2025 Professional Achievement Award Recipient Moline Dastrup

By Tara Bone | October 6, 2025
Moline Dastrup
Moline Dastrup

Moline Dastrup has spent her career creating opportunities for others to unlock the power of knowledge at Google, Duolingo, and innovative startups. Yet during and even after high school, her own path of learning was unclear until she encountered what she calls transformative experiences at the Jon M. Huntsman School of Business.

As a freshman in high school, Dastrup suffered a severe brain injury and was unsure if she could ever attend college. She says it took years to overcome the brain injury and eventually made it to Utah State University (USU) in 2005, but even then, she says, as a first-generation college student, “I knew nothing about college.”

Dastrup recalls opening the USU course manual, randomly circling classes that looked interesting across campus, and eventually stumbling into the Huntsman School of Business. Here she met students engaged in hands-on learning experiences and professors who would become important mentors. She says that though she didn’t have a lot of money like most college students, she was encouraged to apply for travel scholarships. She did, and after experiencing her first global learning experience to Peru – a precursor to today’s SEED program – found her path.

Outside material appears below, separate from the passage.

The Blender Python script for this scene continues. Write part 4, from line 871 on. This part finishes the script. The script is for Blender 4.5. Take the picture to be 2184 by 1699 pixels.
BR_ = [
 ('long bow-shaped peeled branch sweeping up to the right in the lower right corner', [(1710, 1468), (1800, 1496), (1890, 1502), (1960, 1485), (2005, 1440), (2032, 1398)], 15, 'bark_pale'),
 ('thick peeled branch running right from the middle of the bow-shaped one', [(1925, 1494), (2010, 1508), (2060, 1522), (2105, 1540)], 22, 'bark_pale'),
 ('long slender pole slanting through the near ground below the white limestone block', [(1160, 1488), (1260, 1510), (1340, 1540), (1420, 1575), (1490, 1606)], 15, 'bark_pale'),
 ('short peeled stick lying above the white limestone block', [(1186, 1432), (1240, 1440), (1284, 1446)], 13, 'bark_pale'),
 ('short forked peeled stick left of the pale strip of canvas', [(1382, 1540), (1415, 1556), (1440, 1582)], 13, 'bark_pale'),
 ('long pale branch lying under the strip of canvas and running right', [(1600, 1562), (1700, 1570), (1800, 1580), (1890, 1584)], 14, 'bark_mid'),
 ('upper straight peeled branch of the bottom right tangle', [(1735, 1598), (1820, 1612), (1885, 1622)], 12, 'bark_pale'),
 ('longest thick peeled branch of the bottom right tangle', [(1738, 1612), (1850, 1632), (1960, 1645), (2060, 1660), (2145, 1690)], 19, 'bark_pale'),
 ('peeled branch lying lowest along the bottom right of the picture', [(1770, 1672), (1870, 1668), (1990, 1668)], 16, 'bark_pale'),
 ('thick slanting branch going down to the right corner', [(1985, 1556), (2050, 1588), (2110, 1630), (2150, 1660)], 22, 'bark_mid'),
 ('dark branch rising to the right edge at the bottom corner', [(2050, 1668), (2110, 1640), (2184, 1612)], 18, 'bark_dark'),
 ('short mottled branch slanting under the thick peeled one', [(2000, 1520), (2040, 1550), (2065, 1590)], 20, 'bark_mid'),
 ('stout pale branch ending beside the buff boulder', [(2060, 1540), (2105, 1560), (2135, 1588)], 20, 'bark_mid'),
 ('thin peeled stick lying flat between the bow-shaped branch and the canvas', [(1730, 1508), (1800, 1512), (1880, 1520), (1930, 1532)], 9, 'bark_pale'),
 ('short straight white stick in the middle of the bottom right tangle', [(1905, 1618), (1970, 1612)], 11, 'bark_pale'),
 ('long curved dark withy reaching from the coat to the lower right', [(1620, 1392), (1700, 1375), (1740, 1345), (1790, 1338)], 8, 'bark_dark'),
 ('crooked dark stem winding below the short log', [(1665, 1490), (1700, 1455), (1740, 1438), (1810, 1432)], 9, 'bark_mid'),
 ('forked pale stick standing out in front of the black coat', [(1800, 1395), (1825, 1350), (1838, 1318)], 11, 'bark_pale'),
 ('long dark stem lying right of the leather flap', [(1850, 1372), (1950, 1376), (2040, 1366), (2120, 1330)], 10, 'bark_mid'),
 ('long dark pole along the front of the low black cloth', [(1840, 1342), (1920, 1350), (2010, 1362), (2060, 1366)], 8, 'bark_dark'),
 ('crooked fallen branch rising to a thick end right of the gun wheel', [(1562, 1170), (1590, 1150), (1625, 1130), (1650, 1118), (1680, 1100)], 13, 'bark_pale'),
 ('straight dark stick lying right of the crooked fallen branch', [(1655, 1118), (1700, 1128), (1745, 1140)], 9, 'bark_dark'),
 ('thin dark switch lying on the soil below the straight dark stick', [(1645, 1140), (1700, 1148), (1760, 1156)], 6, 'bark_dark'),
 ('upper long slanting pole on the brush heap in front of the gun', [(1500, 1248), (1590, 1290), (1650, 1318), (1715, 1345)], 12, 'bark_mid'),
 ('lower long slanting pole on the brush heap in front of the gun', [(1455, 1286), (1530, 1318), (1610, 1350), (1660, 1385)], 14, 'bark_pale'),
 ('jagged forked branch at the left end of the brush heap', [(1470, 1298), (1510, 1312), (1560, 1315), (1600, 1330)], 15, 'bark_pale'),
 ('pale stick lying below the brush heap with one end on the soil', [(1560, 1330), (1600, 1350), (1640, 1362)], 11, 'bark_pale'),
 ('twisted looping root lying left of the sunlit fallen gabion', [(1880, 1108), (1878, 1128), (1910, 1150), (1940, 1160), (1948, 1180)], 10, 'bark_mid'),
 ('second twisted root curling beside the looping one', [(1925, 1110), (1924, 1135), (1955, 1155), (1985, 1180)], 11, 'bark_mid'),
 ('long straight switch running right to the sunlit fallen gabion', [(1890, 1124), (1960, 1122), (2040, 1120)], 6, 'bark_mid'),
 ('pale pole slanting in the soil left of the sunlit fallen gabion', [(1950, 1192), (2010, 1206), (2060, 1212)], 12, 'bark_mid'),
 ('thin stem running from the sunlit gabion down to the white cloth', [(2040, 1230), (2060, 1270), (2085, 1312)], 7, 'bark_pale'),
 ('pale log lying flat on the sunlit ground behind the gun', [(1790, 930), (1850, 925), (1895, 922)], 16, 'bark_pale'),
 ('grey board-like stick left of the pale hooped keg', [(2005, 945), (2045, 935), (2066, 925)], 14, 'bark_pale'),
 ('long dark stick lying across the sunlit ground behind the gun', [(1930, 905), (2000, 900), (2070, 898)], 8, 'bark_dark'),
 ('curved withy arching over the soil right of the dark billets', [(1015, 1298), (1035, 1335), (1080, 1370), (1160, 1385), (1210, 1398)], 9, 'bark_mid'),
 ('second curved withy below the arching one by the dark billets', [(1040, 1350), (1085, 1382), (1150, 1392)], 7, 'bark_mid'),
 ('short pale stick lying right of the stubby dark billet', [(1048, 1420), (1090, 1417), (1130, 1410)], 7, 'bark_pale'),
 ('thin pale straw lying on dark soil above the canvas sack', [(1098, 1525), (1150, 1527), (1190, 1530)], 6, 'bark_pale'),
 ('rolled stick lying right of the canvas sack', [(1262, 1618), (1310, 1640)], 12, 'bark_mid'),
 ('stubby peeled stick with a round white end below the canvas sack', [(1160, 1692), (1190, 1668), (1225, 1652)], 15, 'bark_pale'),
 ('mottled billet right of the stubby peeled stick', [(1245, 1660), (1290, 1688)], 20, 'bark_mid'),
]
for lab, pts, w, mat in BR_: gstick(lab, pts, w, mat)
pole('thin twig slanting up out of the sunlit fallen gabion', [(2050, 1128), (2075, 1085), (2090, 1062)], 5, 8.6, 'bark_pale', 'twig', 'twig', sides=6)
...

“I just couldn’t believe it,” Dastrup said. “To say that that experience transformed my life – that is the biggest understatement that I could say, because that opened my eyes to this whole new world of what it means to be a professional and what it means to be a student and what it means to be involved and engaged.”

Dastrup was accepted into one of the first Huntsman Scholar cohorts and calls that experience also life changing. During her time as a Huntsman student and throughout her career, Dastrup exhibited the lasting and far-reaching value of experiential learning offered at the Huntsman School. In her junior year with fellow Aggies, she co-founded Effect International, a chain of private schools pioneering affordable education in India.

After graduating in 2011, Dastrup served as Effect International’s chief operating officer and led teams to Nepal to provide technology solutions to trafficking and disaster relief. Following Effect International, Dastrup spent seven years at Google, starting in Google Apps for Business, now known as Google Workspace, before moving into Google Cloud Sales. Eventually, she joined the development team in Google’s Area 120 incubator that co-founded Rivet, which became the world’s most popular reading app.

In 2021, Dastrup moved to Duolingo and founded the Media Learning Team and led development of some of Duolingo’s most beloved learning features, such as Stories and DuoRadio. Taking her expertise in strategy, business development, and her creative vision for developing accessible education content, Dastrup took the leap in 2024 to launch Boppo, a new startup with her husband, Ben Hansen, an engineer whom she met at Google.

Inspired by their two children, Boppo is a hands-on learning tool that fosters meaningful interaction and play, without the addictiveness of screens. The product is anticipated to launch in fall 2025. Hansen, Dastrup’s husband and Boppo co-founder, says that with her ability to build partnerships and create, Dastrup has taken Boppo to a whole new level. He says that, like a great basketball player who has an on/off court positive impact, when Dastrup is “in the game,” she makes everyone on her team better.

In recognition of her entrepreneurial spirit and innovative contributions for the betterment of society, Dastrup was awarded the 2025 Professional Achievement Award at Huntsman Hall in July. Surrounded by her husband and children, parents, former professors, and mentors from the Huntsman School, Dastrup shared herstory and thanked her mentors for their influence in the place where she developed the confidence to make a difference in the world.

“Utah State is different, and the Huntsman School of Business is different,” she said. “I loved the belief I learned here that anything was possible. I know that students in other universities don’t get the level of contact with their professors, I know it’s not the norm, and it’s not lost on me how special it is that I can come here today and feel like I’m coming home.”